What you should do: Which lines run from the first one up to and including the one with "col=sc.collection"? Print exactly those.

Supplied information:
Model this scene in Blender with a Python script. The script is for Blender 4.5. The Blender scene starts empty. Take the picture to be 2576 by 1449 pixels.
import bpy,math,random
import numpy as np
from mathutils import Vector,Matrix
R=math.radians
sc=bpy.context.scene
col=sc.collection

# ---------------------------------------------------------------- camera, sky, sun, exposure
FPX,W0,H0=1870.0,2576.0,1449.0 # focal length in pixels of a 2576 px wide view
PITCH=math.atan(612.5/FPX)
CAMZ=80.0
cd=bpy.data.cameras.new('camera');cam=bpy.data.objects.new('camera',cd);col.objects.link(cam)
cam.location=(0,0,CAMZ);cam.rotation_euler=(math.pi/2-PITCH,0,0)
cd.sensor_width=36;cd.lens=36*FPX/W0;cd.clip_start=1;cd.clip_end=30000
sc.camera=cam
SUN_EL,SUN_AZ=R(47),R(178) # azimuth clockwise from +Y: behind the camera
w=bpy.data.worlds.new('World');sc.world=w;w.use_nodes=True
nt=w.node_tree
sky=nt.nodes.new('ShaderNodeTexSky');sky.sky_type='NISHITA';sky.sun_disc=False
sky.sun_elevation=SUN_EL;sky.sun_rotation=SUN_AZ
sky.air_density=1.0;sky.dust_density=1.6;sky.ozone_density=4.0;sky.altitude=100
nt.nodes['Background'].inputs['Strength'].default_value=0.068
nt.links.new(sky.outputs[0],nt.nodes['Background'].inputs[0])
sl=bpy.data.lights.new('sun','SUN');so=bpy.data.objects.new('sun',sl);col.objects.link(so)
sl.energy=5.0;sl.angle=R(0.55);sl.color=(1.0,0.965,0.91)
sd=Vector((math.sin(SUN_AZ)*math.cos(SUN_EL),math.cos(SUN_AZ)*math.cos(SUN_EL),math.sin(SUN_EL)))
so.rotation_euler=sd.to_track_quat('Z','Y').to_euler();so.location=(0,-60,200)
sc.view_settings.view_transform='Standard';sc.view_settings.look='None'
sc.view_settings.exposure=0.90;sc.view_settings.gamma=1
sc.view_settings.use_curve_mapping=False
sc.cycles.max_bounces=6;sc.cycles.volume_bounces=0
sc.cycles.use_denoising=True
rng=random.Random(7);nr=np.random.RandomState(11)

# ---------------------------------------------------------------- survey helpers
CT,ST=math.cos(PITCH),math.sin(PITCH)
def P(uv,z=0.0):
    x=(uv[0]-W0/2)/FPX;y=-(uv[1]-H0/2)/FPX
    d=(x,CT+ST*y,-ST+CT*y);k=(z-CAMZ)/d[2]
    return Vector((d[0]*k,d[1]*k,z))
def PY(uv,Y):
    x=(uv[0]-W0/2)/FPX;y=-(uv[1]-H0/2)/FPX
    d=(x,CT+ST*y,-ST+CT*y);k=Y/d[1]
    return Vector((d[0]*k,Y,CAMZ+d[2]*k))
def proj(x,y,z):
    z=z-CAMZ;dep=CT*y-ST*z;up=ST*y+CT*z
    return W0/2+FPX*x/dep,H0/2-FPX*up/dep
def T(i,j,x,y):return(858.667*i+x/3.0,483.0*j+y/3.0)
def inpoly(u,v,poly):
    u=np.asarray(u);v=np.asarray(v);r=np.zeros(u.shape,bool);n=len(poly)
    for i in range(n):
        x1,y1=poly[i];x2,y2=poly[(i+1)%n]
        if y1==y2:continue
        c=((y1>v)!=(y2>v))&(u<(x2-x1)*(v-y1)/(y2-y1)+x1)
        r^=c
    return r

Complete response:
Model this scene in Blender with a Python script. The script is for Blender 4.5. The Blender scene starts empty. Take the picture to be 2576 by 1449 pixels.
import bpy,math,random
import numpy as np
from mathutils import Vector,Matrix
R=math.radians
sc=bpy.context.scene
col=sc.collection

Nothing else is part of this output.